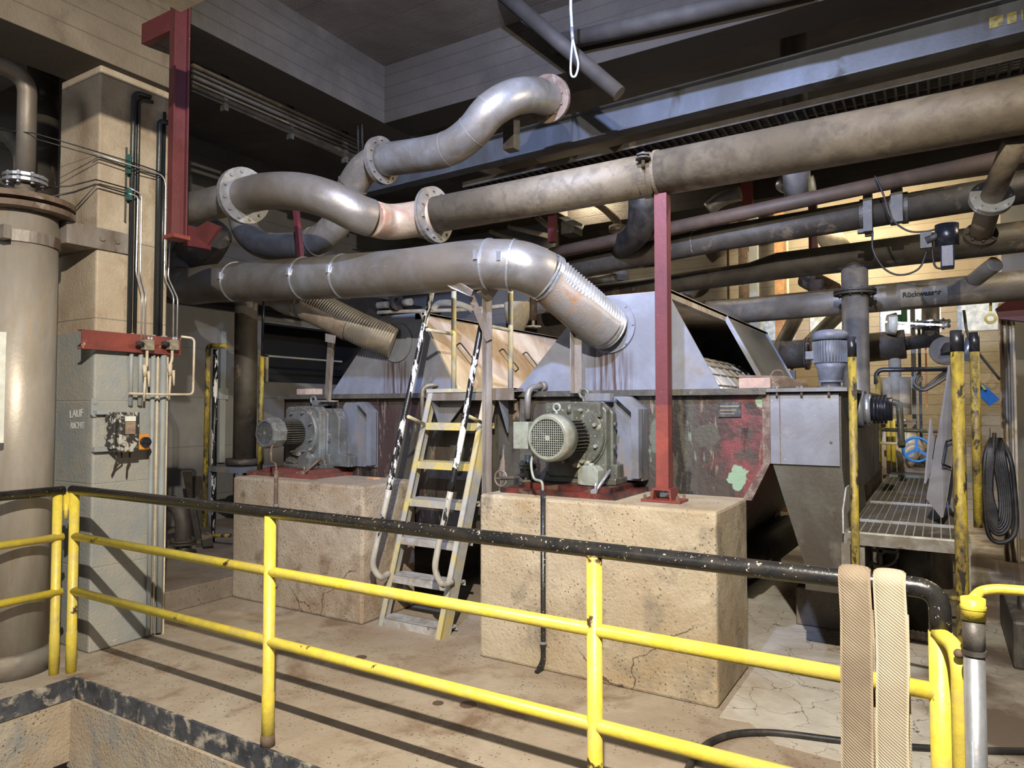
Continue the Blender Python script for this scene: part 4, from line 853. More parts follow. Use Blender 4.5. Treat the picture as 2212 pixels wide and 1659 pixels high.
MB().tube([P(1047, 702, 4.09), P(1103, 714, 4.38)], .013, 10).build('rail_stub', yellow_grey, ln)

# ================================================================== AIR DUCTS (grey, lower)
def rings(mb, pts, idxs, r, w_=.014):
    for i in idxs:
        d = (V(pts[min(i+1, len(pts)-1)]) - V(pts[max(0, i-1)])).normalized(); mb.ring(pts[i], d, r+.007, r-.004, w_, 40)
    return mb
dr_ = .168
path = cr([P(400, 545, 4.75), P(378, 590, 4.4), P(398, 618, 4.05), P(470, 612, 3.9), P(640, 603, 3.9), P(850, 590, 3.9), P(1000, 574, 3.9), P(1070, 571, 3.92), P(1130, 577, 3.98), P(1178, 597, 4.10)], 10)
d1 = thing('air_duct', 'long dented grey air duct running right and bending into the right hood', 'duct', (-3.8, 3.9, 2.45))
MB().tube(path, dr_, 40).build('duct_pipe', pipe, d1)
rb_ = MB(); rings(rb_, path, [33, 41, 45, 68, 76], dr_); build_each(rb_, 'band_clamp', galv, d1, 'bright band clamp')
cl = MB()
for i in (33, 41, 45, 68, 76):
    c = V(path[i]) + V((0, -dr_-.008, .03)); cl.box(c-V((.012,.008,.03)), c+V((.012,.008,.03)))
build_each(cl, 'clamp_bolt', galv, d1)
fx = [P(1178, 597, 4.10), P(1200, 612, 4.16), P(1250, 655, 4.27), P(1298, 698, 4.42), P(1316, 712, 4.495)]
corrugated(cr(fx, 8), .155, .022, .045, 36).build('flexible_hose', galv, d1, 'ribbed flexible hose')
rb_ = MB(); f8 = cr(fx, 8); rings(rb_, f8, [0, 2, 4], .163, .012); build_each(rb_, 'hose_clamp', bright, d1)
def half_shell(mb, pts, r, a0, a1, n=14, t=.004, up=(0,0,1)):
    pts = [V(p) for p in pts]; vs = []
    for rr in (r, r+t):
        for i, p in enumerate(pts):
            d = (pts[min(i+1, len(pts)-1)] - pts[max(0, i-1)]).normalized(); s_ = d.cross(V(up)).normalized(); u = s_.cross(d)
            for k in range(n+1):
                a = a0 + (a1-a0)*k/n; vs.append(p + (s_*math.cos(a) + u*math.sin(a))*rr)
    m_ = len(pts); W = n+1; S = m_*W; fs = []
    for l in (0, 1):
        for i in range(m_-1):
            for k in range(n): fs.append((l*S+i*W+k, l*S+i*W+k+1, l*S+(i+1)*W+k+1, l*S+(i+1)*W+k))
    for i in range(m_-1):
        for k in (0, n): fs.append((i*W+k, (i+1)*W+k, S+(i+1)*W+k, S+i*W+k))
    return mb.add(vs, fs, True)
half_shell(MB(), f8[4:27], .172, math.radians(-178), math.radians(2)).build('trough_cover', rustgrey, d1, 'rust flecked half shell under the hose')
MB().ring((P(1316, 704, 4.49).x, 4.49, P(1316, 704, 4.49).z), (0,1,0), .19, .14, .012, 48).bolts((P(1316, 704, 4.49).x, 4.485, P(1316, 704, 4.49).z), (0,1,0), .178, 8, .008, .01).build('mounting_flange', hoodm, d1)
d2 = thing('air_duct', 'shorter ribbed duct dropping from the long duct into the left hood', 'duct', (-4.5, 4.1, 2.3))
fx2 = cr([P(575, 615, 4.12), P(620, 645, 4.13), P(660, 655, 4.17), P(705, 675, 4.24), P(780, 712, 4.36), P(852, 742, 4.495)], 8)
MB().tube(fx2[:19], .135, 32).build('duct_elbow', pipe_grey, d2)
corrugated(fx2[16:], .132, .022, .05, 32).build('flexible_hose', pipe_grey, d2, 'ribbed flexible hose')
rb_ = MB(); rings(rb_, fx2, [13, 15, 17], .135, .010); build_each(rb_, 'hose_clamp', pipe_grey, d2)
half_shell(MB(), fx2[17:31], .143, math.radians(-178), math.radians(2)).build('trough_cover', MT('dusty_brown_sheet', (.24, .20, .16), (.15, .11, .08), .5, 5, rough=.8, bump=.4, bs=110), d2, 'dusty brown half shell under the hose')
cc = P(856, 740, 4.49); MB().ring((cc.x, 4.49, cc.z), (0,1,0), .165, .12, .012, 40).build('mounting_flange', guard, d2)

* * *

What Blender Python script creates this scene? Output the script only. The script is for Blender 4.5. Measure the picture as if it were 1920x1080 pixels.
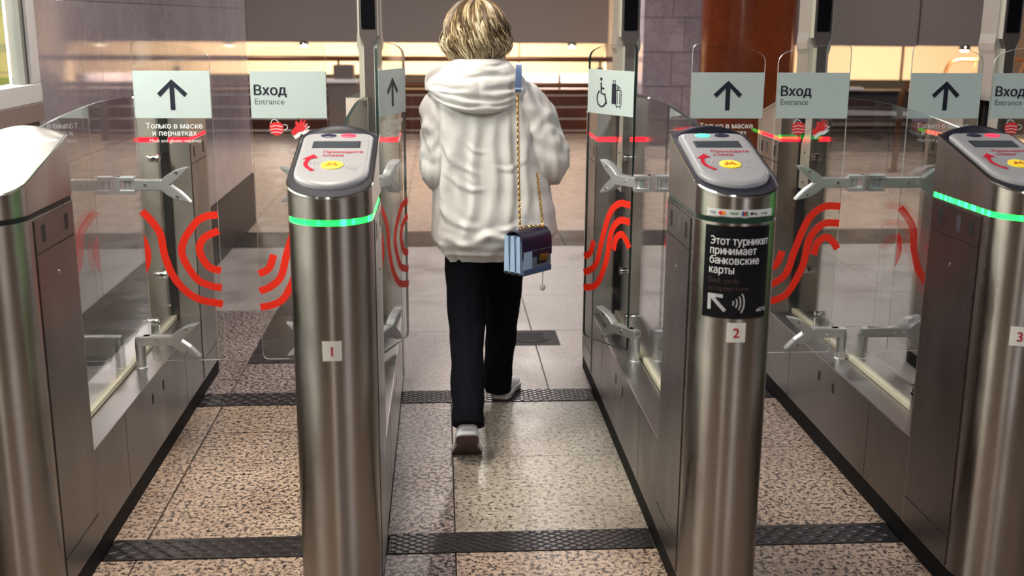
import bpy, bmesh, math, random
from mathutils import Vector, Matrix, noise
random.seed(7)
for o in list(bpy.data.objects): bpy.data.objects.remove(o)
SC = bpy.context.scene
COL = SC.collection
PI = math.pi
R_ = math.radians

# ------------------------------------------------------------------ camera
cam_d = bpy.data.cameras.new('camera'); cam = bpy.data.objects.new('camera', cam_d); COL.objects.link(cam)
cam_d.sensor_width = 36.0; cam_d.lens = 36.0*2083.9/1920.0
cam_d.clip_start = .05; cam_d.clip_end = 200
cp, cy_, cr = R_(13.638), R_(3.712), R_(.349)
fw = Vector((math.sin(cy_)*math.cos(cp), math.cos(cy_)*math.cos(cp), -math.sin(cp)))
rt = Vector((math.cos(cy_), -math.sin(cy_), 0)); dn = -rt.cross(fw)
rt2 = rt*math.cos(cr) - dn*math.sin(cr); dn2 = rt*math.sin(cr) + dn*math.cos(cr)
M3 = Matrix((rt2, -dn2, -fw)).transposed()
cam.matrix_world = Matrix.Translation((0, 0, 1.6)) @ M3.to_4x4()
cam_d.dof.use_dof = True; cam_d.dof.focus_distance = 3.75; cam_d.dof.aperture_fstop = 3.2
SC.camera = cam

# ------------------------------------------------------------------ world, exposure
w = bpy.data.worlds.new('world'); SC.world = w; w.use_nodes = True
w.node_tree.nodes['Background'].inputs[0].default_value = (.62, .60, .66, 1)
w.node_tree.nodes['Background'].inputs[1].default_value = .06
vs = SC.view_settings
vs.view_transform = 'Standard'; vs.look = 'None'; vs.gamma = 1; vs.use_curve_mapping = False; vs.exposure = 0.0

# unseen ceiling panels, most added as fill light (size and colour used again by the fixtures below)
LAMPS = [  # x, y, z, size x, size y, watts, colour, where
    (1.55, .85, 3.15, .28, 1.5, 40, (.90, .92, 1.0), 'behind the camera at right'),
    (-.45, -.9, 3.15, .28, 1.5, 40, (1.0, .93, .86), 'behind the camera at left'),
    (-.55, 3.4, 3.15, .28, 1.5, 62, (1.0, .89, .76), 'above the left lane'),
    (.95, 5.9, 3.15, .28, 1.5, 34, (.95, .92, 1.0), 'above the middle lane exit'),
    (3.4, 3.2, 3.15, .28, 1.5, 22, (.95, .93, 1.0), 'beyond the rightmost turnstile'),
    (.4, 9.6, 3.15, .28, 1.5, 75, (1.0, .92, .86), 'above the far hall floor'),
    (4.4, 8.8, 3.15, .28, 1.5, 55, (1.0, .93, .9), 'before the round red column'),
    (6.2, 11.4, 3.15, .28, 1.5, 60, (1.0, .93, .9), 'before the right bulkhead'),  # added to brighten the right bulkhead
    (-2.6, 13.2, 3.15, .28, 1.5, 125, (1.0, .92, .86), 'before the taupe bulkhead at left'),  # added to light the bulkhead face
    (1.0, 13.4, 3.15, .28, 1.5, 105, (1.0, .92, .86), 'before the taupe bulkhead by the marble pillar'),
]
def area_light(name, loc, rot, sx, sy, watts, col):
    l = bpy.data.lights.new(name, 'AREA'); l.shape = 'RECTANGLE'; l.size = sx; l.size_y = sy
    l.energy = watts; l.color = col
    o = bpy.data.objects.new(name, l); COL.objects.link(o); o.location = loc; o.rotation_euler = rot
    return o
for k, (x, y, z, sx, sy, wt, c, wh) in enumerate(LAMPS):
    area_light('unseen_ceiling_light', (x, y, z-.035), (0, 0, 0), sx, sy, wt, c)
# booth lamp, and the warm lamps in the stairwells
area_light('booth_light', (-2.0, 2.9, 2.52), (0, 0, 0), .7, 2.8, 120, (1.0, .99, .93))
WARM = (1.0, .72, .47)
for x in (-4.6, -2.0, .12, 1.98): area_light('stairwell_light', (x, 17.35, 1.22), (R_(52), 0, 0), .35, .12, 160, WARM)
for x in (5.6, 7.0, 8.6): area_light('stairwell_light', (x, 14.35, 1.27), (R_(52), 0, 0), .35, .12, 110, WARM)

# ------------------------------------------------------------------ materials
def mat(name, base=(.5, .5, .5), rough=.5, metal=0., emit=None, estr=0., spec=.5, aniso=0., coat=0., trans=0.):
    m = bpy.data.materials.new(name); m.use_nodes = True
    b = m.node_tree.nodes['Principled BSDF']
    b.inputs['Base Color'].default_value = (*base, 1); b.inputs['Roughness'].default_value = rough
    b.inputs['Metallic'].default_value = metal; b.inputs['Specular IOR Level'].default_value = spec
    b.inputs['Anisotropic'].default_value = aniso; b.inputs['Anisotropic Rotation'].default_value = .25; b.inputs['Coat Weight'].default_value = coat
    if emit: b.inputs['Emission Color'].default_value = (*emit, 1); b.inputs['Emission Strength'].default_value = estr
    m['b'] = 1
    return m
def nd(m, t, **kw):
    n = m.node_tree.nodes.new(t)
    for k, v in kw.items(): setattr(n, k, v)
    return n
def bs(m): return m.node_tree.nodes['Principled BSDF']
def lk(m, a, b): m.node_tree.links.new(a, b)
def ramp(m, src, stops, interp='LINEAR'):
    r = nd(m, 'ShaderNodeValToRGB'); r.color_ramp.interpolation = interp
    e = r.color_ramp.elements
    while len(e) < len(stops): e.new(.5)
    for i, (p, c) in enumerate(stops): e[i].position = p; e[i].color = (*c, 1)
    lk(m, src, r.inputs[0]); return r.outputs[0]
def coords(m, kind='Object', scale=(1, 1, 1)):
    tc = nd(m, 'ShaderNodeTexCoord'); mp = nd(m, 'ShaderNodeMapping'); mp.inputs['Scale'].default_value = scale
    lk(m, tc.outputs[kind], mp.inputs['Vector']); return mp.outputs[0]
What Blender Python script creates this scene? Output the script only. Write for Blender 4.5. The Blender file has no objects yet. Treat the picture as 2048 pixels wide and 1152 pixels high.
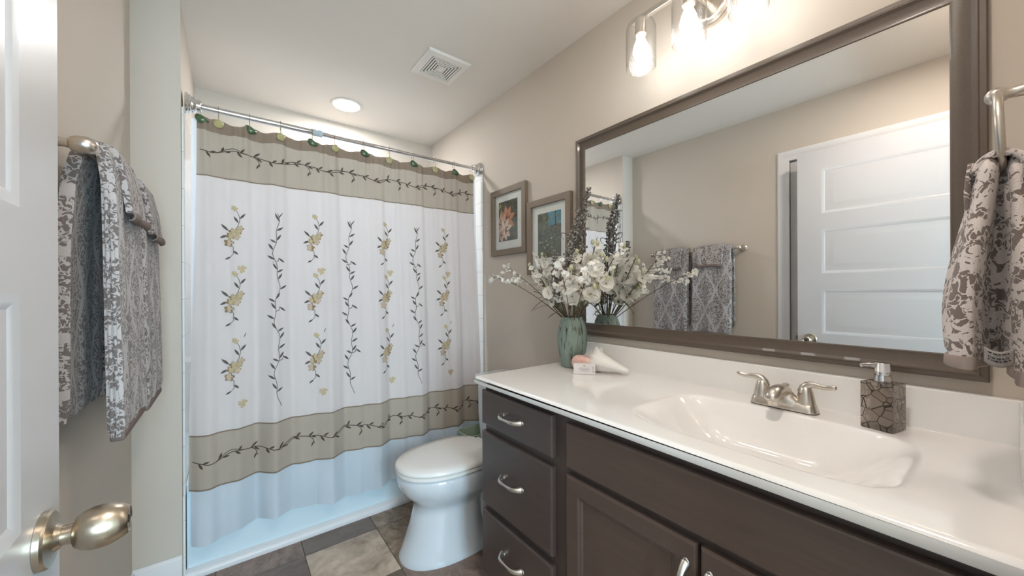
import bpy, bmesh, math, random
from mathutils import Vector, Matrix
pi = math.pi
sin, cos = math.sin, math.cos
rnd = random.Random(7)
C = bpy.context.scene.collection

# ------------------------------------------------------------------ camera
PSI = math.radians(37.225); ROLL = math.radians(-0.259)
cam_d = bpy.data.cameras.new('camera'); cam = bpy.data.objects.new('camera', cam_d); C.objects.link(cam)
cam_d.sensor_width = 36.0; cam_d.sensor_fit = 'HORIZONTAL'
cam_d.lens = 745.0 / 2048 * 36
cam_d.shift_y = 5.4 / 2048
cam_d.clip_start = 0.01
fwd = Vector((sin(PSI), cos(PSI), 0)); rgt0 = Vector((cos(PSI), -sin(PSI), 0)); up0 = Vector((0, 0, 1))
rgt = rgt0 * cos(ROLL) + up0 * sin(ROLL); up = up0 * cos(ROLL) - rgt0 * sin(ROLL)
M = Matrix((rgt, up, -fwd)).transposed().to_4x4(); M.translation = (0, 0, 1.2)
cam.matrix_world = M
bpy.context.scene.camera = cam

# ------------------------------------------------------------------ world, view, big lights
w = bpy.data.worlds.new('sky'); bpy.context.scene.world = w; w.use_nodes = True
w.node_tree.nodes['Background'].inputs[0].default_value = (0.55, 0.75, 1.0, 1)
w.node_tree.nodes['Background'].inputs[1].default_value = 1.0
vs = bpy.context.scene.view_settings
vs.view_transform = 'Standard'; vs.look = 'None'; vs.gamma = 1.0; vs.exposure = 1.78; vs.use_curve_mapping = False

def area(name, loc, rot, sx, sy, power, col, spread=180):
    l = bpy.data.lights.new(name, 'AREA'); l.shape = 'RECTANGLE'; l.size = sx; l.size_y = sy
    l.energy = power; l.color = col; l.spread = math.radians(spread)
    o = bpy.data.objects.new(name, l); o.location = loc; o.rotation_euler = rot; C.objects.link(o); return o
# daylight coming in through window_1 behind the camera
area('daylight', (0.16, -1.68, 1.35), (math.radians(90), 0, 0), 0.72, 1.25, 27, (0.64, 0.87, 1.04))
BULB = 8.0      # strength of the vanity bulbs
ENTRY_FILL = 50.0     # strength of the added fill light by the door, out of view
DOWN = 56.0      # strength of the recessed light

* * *

*Your task:* In the listing above, find the line with "1152 pixels high." and the line with "DOWN = 56.0". Copy exactly those lines and all between them, minus the images.

*Answer to this problem:*
What Blender Python script creates this scene? Output the script only. Write for Blender 4.5. The Blender file has no objects yet. Treat the picture as 2048 pixels wide and 1152 pixels high.
import bpy, bmesh, math, random
from mathutils import Vector, Matrix
pi = math.pi
sin, cos = math.sin, math.cos
rnd = random.Random(7)
C = bpy.context.scene.collection

# ------------------------------------------------------------------ camera
PSI = math.radians(37.225); ROLL = math.radians(-0.259)
cam_d = bpy.data.cameras.new('camera'); cam = bpy.data.objects.new('camera', cam_d); C.objects.link(cam)
cam_d.sensor_width = 36.0; cam_d.sensor_fit = 'HORIZONTAL'
cam_d.lens = 745.0 / 2048 * 36
cam_d.shift_y = 5.4 / 2048
cam_d.clip_start = 0.01
fwd = Vector((sin(PSI), cos(PSI), 0)); rgt0 = Vector((cos(PSI), -sin(PSI), 0)); up0 = Vector((0, 0, 1))
rgt = rgt0 * cos(ROLL) + up0 * sin(ROLL); up = up0 * cos(ROLL) - rgt0 * sin(ROLL)
M = Matrix((rgt, up, -fwd)).transposed().to_4x4(); M.translation = (0, 0, 1.2)
cam.matrix_world = M
bpy.context.scene.camera = cam

# ------------------------------------------------------------------ world, view, big lights
w = bpy.data.worlds.new('sky'); bpy.context.scene.world = w; w.use_nodes = True
w.node_tree.nodes['Background'].inputs[0].default_value = (0.55, 0.75, 1.0, 1)
w.node_tree.nodes['Background'].inputs[1].default_value = 1.0
vs = bpy.context.scene.view_settings
vs.view_transform = 'Standard'; vs.look = 'None'; vs.gamma = 1.0; vs.exposure = 1.78; vs.use_curve_mapping = False

def area(name, loc, rot, sx, sy, power, col, spread=180):
    l = bpy.data.lights.new(name, 'AREA'); l.shape = 'RECTANGLE'; l.size = sx; l.size_y = sy
    l.energy = power; l.color = col; l.spread = math.radians(spread)
    o = bpy.data.objects.new(name, l); o.location = loc; o.rotation_euler = rot; C.objects.link(o); return o
# daylight coming in through window_1 behind the camera
area('daylight', (0.16, -1.68, 1.35), (math.radians(90), 0, 0), 0.72, 1.25, 27, (0.64, 0.87, 1.04))
BULB = 8.0      # strength of the vanity bulbs
ENTRY_FILL = 50.0     # strength of the added fill light by the door, out of view
DOWN = 56.0      # strength of the recessed light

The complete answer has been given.